Started by April 08, 2002 01:09 PM
10 comments, last by Safe_haven 22 years, 10 months ago
I believe I read somewhere, someone (may have even been Cass Everit from nVidia over on the OpenGL.org boards??) suggesting that a way to reduce the hit on fillrate may be to use the glScissor test.

IIRC, you project the shadow volume (or maybe a bounding box of it for more speed) to find the extents to which the volume will fill the viewport, then set the scissor to restrict drawing to only this area. I think this is a big win the further away the volume is from the projection plane (in the case of a perspective projection).
quote:
Original post by Safe_haven
Actually, what I''m going to try to do today is put a check at the beginning of my render cycle to see if I''m ahead of/behind where I should be to maintain a rate of over 120 or so...then have it drop frames if I''m behind. That way I should keep my maximum FPS without crippling any better rates I might be able to squeeze out at a given point. How feasible does this sound?

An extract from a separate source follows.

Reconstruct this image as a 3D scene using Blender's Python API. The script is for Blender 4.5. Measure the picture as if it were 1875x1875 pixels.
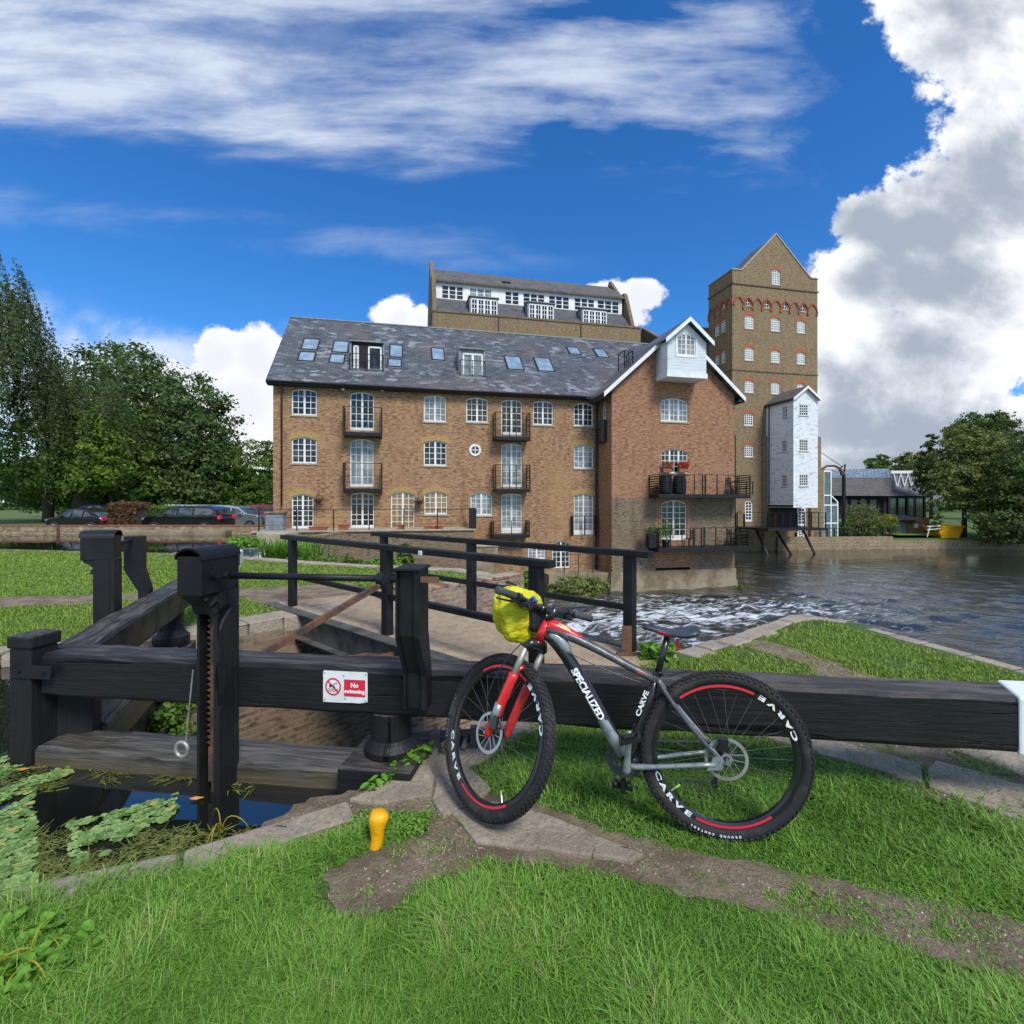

Huh? The best FPS you can get with double buffering is 120 FPS. Then, assuming a stable frame drawing time, the next best is 120 / 2 = 60 FPS. The next next best is 120 / 3 = 40 FPS, and so on.

Dropping frames isn''t going to increase the number of frames that you draw per second, since you''re being limited by the vsync wait, and _not_ by your calculations. And besides, if you only render every other frame, you''re still going to end up drawing about 60 per second. If you''ll feel better by dropping frames and still counting them so your counter reports 120, fine. But you''ll just be coding an inaccurate counter.

The way to escape this bottleneck is to find ways to stop waiting for the vsync. One way is obviously to reduce the amount of time it takes to draw a frame to pop back over 120Hz again. Another way is to disable the vsync wait. Another is to triple (or quadruple or whatever) buffer, so your program is doing something useful while the swap routine waits for the vsync signal to show up.